The financial year 2000 was highly successful for the Louis Vuitton Moet Hennessy (LVMH) luxury group. The watchmaking business made a substantial contribution.
Last year, LVMH reported a 4% higher net profit at 722 million euros (1.11 billion francs). The French luxury giant points out that the 160% leap in the 1999 result was explained by “exceptional factors bound up, in particular, with the sale of some Diageo shares.” Compared with 1998 performance, the net profit for 2000 therefore represents an increase of 170%.
The operating result rose 27% to 1.96 billion euros, while sales were 35% up at 11.6 billion euros (17.8 billion francs). LVMH underlines, in particular, the steep increase in its operating profitability, well above the forecasts announced at the beginning of the year (+20%) and the revaluation made in September (+25%). The 2000 operating margin represented 17% of sales. The recurring net result stood at 846 million, up 15% (+61% on 1998).
By business area, the operating result rose 9% on 1999 to 716 million euros for wines and spirits, by 41% to 1.169 billion in fashion and leatherware and 26% to 184 million in fragrances and cosmetics. The operating result reported for watches and jewellery for its part stood at 59 million euros (90.5 million francs) against 5 million in 1999 while the group continued to record a loss of 2 million in selective distribution. The watchmaking business of LVMH consists in particular of Ebel, Zenith and TAG Heuer.
For 2001, LVMH has set itself the target of two-figure growth of its sales and operating result.
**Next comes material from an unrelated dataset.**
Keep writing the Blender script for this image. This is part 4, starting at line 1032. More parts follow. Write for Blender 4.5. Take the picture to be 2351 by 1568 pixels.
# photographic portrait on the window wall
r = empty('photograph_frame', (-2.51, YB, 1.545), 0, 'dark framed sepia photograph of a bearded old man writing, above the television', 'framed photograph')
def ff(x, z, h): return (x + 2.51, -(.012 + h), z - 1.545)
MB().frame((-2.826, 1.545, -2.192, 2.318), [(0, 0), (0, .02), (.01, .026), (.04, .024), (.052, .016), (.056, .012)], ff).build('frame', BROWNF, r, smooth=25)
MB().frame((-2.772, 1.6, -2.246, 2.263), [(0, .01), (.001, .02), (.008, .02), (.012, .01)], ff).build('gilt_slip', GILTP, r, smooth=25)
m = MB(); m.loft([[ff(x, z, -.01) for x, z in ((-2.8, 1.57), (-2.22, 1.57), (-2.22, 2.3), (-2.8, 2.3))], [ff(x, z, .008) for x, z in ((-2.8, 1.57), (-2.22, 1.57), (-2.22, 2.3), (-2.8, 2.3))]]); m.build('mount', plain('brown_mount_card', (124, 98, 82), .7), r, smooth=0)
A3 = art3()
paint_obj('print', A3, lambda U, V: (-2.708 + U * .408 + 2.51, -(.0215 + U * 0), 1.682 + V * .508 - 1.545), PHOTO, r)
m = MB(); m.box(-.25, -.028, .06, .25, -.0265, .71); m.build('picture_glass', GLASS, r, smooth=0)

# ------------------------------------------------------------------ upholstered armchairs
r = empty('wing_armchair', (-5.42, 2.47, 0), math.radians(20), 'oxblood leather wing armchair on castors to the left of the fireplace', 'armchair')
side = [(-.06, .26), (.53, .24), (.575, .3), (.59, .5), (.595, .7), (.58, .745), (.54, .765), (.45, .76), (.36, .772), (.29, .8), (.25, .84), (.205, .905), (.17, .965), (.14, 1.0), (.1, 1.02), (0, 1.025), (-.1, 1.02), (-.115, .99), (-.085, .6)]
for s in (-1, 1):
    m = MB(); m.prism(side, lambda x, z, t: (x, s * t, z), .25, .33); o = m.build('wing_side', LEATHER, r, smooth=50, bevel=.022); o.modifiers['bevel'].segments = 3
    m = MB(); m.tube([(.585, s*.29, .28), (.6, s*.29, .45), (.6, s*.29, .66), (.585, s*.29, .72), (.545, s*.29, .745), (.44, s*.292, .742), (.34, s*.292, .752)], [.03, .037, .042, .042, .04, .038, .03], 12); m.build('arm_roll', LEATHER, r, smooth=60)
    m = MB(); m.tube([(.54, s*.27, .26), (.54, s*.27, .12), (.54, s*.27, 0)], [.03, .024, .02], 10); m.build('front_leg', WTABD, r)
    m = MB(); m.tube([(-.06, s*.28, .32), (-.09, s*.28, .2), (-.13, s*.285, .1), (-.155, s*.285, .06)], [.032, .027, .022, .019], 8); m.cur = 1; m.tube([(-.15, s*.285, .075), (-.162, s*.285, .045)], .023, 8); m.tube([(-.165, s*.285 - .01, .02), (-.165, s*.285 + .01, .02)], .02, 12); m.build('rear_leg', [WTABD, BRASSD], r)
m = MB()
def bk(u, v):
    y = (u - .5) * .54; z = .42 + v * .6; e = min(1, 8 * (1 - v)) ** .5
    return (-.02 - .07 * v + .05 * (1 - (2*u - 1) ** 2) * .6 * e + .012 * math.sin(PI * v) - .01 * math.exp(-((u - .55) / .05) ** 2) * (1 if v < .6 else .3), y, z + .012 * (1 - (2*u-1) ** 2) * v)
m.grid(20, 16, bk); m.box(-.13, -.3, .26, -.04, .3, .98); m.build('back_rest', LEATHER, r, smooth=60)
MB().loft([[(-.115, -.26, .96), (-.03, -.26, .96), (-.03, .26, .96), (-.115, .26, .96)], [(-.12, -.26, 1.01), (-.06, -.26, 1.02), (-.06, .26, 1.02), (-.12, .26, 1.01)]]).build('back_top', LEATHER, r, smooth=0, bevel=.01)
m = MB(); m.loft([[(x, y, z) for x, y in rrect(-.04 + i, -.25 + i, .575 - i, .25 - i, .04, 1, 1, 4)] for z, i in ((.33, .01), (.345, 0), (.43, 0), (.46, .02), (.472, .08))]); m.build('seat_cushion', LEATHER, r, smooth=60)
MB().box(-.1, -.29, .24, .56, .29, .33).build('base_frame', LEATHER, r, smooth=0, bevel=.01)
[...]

The Group indicates that priority will be given to organic growth and brand development.
In the first two months of 2001, sales of the world number one in the luxury business rose 13%, following 35% growth in the first two months of 2000.
“The year 2000 confirmed the strength of the group brands, its continued high financial performance and its ability to ensure sustainable growth”, is the group’s conclusion.